D-Optimal Designs

Introduction to D-Optimal Designs

Traditional experimental designs (Full Factorial Designs, Fractional Factorial Designs, and Response Surface Designs) are appropriate for calibrating linear models in experimental settings where factors are relatively unconstrained in the region of interest. In some cases, however, models are necessarily nonlinear. In other cases, certain treatments (combinations of factor levels) may be expensive or infeasible to measure. D-optimal designs are model-specific designs that address these limitations of traditional designs.

A D-optimal design is generated by an iterative search algorithm and seeks to minimize the covariance of the parameter estimates for a specified model. This is equivalent to maximizing the determinant D = |X^TX|, where X is the design matrix of model terms (the columns) evaluated at specific treatments in the design space (the rows). Unlike traditional designs, D-optimal designs do not require orthogonal design matrices, and as a result, parameter estimates may be correlated. Parameter estimates may also be locally, but not globally, D-optimal.

There are several Statistics and Machine Learning Toolbox™ functions for generating D-optimal designs:

Function	Description
`candexch`	Uses a row-exchange algorithm to generate a D-optimal design with a specified number of runs for a specified model and a specified candidate set. This is the second component of the algorithm used by `rowexch`.
`candgen`	Generates a candidate set for a specified model.
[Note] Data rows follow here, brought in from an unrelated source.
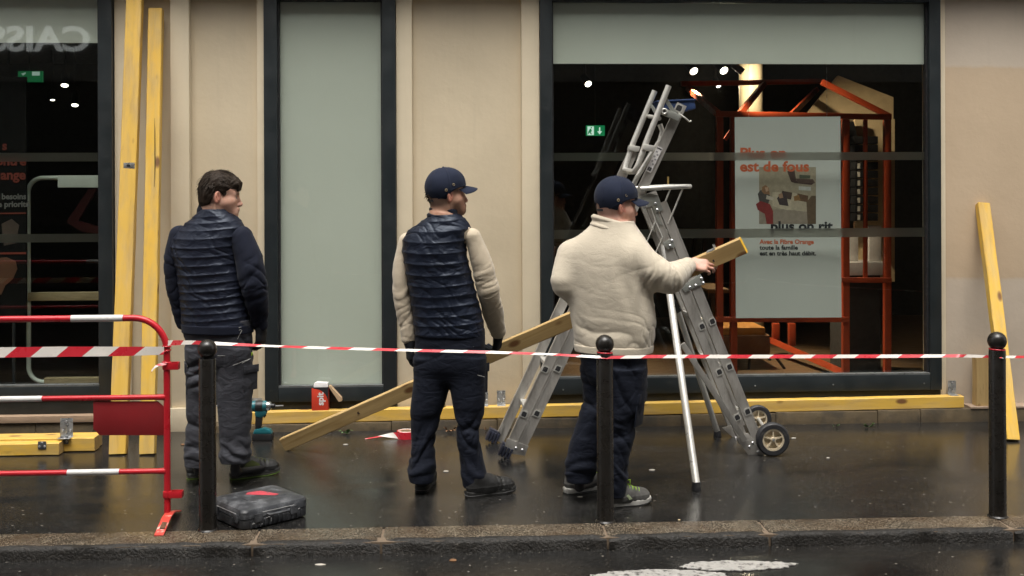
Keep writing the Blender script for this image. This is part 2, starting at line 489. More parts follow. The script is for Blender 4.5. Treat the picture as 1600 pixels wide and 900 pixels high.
M_rubber = simple('black rubber', (0.014, 0.014, 0.016), 0.6, var=0.3, vscale=20, dirt=((0.08, 0.075, 0.065), 25, 0.55, 0.72))
M_foot = simple('blue black plastic', (0.018, 0.021, 0.035), 0.5, var=0.3, vscale=20, dirt=((0.12, 0.12, 0.13), 22, 0.6, 0.75))
M_rim = simple('cream plastic rim', (0.52, 0.44, 0.31), 0.5, var=0.2, vscale=20, dirt=((0.2, 0.16, 0.1), 22, 0.5, 0.75))
M_blue = simple('dark blue plastic tray', (0.022, 0.045, 0.12), 0.45, var=0.25, vscale=9)
M_red = simple('red barrier paint', (0.46, 0.013, 0.022), 0.34, var=0.16, vscale=6, dirt=((0.17, 0.03, 0.025), 26, 0.6, 0.78), bump=0.05, bscale=150)
M_red_panel = simple('dull red panel paint', (0.22, 0.006, 0.009), 0.62, var=0.1, vscale=4, dirt=((0.1, 0.02, 0.02), 30, 0.68, 0.8))
M_white = simple('chipped white paint', (0.62, 0.61, 0.59), 0.4, var=0.1, vscale=12, dirt=((0.34, 0.05, 0.04), 21, 0.66, 0.70))
M_footred = simple('scraped red foot paint', (0.50, 0.05, 0.035), 0.45, var=0.2, vscale=20, dirt=((0.55, 0.42, 0.36), 18, 0.58, 0.64))
M_tape_r = simple('red tape', (0.50, 0.022, 0.035), 0.32, var=0.1, spec=0.6)
M_tape_w = simple('white tape', (0.66, 0.62, 0.57), 0.34, var=0.08, spec=0.6)
M_bollard = simple('wet black bollard paint', (0.012, 0.0105, 0.009), 0.3, var=0.3, vscale=9, dirt=((0.035, 0.03, 0.027), 42, 0.66, 0.74), bump=0.12, bscale=110, coat=0.08, spec=0.4)
M_case = simple('scuffed black plastic', (0.020, 0.021, 0.024), 0.5, var=0.35, vscale=8, dirt=((0.115, 0.12, 0.13), 9, 0.5, 0.74), bump=0.15, bscale=90)
M_case_lid = simple('rubbed grey lid plastic', (0.036, 0.038, 0.043), 0.45, var=0.4, vscale=7, dirt=((0.15, 0.155, 0.165), 13, 0.48, 0.7), bump=0.12, bscale=70)
M_case_mark = simple('worn red print', (0.46, 0.05, 0.07), 0.55, var=0.2, vscale=30, dirt=((0.06, 0.06, 0.065), 60, 0.56, 0.64))
M_scrape = simple('pale scrape', (0.42, 0.42, 0.42), 0.5, var=0.2)
M_teal = simple('teal plastic', (0.012, 0.105, 0.125), 0.4, var=0.2, dirt=((0.2, 0.2, 0.2), 30, 0.68, 0.75))
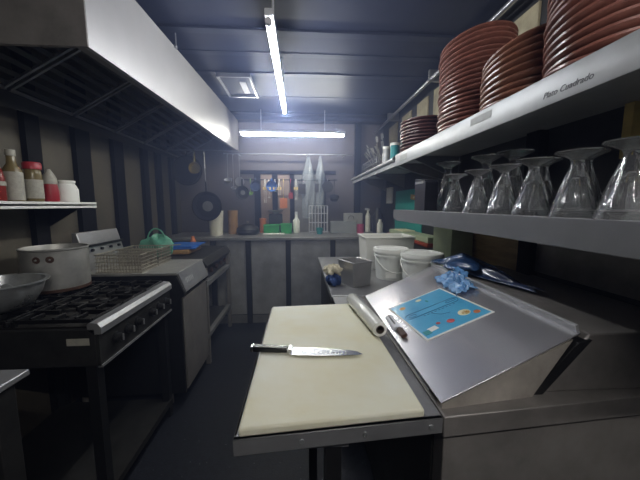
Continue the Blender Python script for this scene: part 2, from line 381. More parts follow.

This is the first component of the algorithm used by `rowexch`.
`cordexch`	Uses a coordinate-exchange algorithm to generate a D-optimal design with a specified number of runs for a specified model.
`daugment`	Uses a coordinate-exchange algorithm to augment an existing D-optimal design with additional runs to estimate additional model terms.
`dcovary`	Uses a coordinate-exchange algorithm to generate a D-optimal design with fixed covariate factors.
`rowexch`	Uses a row-exchange algorithm to generate a D-optimal design with a specified number of runs for a specified model. The algorithm calls `candgen` and then `candexch`. (Call `candexch` separately to specify a candidate set.)

Note

The function rsmdemo generates simulated data for experimental settings specified by either the user or by a D-optimal design generated by cordexch. It uses the rstool interface to visualize response surface models fit to the data, and it uses the nlintool interface to visualize a nonlinear model fit to the data.